For anyone still unfamiliar, Mèow Lạc is one of those bands that quietly defy easy categorisation. Formed in Hanoi, the trio’s music pulls from alternative rock at its core but refuses to stay there. Stretching into pop hooks, funk grooves, ‘80s K-rock melodrama, flashes of hardcore aggression, and moments that feel almost deliberately sentimental. On paper, it sounds unruly. In practice, it works wonders because the band understands both restraint and excess. Every left turn feels intentional.
That sense of identity has been sharpened across years of releases and live shows, most recently with “Sugar Rush,” released in 2023, an album that leans fully into contrast: sweet melodies rubbing against jagged riffs, humour coexisting with sincerity. Sugar Rush Encore is the name the band used for a few shows already, but it’s their first-ever performance of this format in Saigon. This night was both a celebration and a bridge, doubling as a soft crowdfunding effort toward their upcoming third LP, much like the Hanoi edition held months earlier.

Saigon, After Almost Two Years
Despite a strong following in Ho Chi Minh City, Mèow Lạc haven’t had many chances to perform there. Distance, logistics, life—familiar obstacles for any Vietnam-based band operating between cities. That made this show feel overdue. Tone Lab, better known nationally as a high-end music equipment vendor, opened up its Saigon space, and what became immediately clear was that this room deserves a reputation beyond gear. It is, quite simply, one of the best-sounding spaces in the city.
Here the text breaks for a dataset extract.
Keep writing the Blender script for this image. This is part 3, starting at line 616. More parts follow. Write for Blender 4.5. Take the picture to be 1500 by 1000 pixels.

The show filled the room with ease. Intimate in scale but electric in energy, it was the kind of crowd that listens as hard as it moves. As the band walked through much of “Sugar Rush,” gave a hint of what’s to come, sprinkled some hits from the past, so the atmosphere shifted constantly. One moment: heads down, nodding in unison. The next: bodies bouncing, mosh pits forming and dissolving just as quickly.
This fluidity mirrors the band itself. Each member comes from a different musical background, with tastes that don’t obviously align. But years of commitment to this project have given them a shared language. Styles blur, but the voice remains unmistakably theirs.

Honesty, Jokes, and “One More Song”
Near the end of the set, the band paused. An intermission of sorts. The audience was invited to sit down and catch their breath. Ambient piano tones filled the room as Nguyên Lê spoke openly, casually about what this band means to him, about the fans, the scene, and the unexpected ways Saigon’s hardcore community has shaped his writing and sense of arrangement. It wasn’t a speech but more of a conversation, punctuated by jokes, side comments from bandmates, and playful exchanges with Bomb, Saigon’s beloved sound engineer, who even joined in vocally during one song.
Then came the final push. The last stretch of the set wrung every remaining ounce of energy from the room, culminating, as tradition demands, with “One More Song.” A self-aware, tongue-in-cheek closer that skips the pretense of leaving the stage and waiting for an encore. Mèow Lạc call themselves out, lean into the joke, and invite everyone to sing along. Everyone does.
By the end, the room was full of smiles, sweaty, tired, and satisfied. There’s something reassuring about seeing a band this confident in its own versatility, this comfortable trusting its audience to follow wherever it goes next. If Sugar Rush Encore proved anything, it’s that support for original music here isn’t abstract. It’s tangible. And now… We wait for the next Mèow Lạc chapter to arrive.